Toward the end of 1919 and in the beginning of 1920 I came into touch with a number of Americans who came to Europe on business enterprises or to visit the battlefields. In private conversation they did not disguise their sense of distress that there were strained relations between the public opinion of England and America. Several of them asked me if it were true that England was as hostile to America as the newspapers tried to make out. By way of answer I asked them whether America were as hostile to us as the newspapers asked us to believe. They admitted at once that this was a just and illuminating reply, because the intelligent section of American society—people of decent education and good will—was far from being hostile to England, but on the contrary believed firmly that the safety and happiness of the world depended a good deal upon Anglo-American friendship. It was true that the average citizen of the United States, even if he were uninfluenced by Irish-American propaganda, believed that England was treating Ireland stupidly and unjustly—to which I answered that the majority of English people agreed with that view, though realizing the difficulty of satisfying Ireland by any measure short of absolute independence and separation.

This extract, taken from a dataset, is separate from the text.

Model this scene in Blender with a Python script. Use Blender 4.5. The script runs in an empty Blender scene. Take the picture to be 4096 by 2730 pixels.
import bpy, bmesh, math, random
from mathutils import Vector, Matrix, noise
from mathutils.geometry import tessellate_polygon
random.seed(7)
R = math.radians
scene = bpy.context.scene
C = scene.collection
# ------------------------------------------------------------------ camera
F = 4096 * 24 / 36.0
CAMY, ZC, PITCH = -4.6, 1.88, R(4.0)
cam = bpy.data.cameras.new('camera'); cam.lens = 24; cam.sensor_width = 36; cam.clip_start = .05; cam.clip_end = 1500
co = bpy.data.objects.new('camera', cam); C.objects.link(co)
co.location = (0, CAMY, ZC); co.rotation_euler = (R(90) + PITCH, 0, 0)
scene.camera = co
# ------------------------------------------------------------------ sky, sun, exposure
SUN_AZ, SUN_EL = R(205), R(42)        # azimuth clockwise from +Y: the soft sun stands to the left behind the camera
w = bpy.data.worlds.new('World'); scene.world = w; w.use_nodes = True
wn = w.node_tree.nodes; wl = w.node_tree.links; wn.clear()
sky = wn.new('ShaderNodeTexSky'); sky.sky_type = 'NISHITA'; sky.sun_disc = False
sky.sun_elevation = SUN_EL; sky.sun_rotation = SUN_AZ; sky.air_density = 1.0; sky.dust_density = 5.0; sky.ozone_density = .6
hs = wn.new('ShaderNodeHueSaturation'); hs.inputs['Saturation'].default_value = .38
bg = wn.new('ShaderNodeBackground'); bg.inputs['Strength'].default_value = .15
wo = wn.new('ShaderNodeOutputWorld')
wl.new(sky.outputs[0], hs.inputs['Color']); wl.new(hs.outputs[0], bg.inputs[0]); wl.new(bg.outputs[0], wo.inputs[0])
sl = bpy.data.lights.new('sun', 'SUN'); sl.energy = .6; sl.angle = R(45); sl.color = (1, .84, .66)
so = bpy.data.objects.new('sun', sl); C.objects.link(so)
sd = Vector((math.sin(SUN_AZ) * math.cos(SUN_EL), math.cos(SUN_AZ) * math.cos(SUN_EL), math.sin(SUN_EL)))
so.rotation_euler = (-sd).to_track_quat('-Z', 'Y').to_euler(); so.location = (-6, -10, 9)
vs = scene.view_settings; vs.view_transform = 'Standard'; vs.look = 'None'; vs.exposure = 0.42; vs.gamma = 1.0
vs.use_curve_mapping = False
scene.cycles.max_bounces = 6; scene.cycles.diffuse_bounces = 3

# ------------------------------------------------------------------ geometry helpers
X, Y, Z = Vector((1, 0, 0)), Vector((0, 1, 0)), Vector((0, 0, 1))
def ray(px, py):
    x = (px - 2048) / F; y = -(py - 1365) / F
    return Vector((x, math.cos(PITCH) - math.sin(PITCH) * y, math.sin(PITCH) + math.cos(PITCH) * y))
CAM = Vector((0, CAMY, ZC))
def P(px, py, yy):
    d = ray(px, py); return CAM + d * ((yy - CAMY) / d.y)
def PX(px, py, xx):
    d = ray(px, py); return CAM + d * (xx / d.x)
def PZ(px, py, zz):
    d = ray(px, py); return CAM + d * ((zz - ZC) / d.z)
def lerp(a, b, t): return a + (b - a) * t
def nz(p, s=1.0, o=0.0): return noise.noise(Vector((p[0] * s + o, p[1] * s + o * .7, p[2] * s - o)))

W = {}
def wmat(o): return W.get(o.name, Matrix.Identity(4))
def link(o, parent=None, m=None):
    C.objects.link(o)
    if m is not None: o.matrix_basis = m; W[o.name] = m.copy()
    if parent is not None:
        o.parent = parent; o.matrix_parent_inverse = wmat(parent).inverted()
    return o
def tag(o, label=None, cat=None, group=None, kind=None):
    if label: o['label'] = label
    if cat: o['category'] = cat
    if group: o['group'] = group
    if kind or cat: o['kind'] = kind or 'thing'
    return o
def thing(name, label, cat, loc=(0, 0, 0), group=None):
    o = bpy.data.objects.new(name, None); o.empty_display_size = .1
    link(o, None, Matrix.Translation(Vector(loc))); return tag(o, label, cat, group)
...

It was also true, they told me, that there was a general suspicion in the United States that England had made a big grab in the peace terms for imperial aggrandizement, masked under the high-sounding name of "mandate" for the protection of African and Oriental states. My reply to that, not as a political argument, but as simple sincerity, was the necessity of some control of such states, if the power of the Turk were to be abolished from his old strongholds, and a claim for the British tradition as an administrator of native races; but I added another statement which my American friends found it hard to believe, though it is the absolute truth, as nine Englishmen out of ten will affirm. So far from desiring an extension of our empire, the vast and overwhelming majority of British people, not only in England, but in our dominions beyond the seas, are aghast at the new responsibilities which we have undertaken, and would relinquish many of them, especially in Asia, with a sense of profound relief. We have been saddled with new and perilous burdens by the ambition of certain statesmen who have earned the bitter animosity of the great body of the British people entirely out of sympathy with their imperialistic ideals.

I have not encountered a single American in Europe who has not expressed, with what I believe is absolute sincerity, a friendly and affectionate regard for England, whose people and whose ways of life they like, and whose language, literature, and ideals belong to our united civilization. They have not found in England any of that hostility which they were told to expect, apart from a few blackguardly articles in low-class journals. On the contrary, they have found a friendly folk, grateful for their help in the war, full of admiration for American methods, and welcoming them to our little old island.

They have gone back to the United States with the conviction, which I share, with all my soul, that commercial rivalry, political differences, and minor irritations, inevitable between two progressive peoples of strong character, must never be allowed to divide our two nations, who fundamentally belong to the same type of civilization and to the same code of principles. Most of the so-called hostility between us is the mere froth of foul-mouthed men on both sides, and the rest of it is due to the ignorance of the masses. We must get to know each other, as the Americans in Europe have learned to know us and to like us, and as all of us who have crossed the Atlantic the other way about have learned to know and like the American people. For the sake of the future of the world and all the hopes of humanity we must get to the heart of each other and establish a lasting and unbreakable friendship. It is only folly that will prevent us.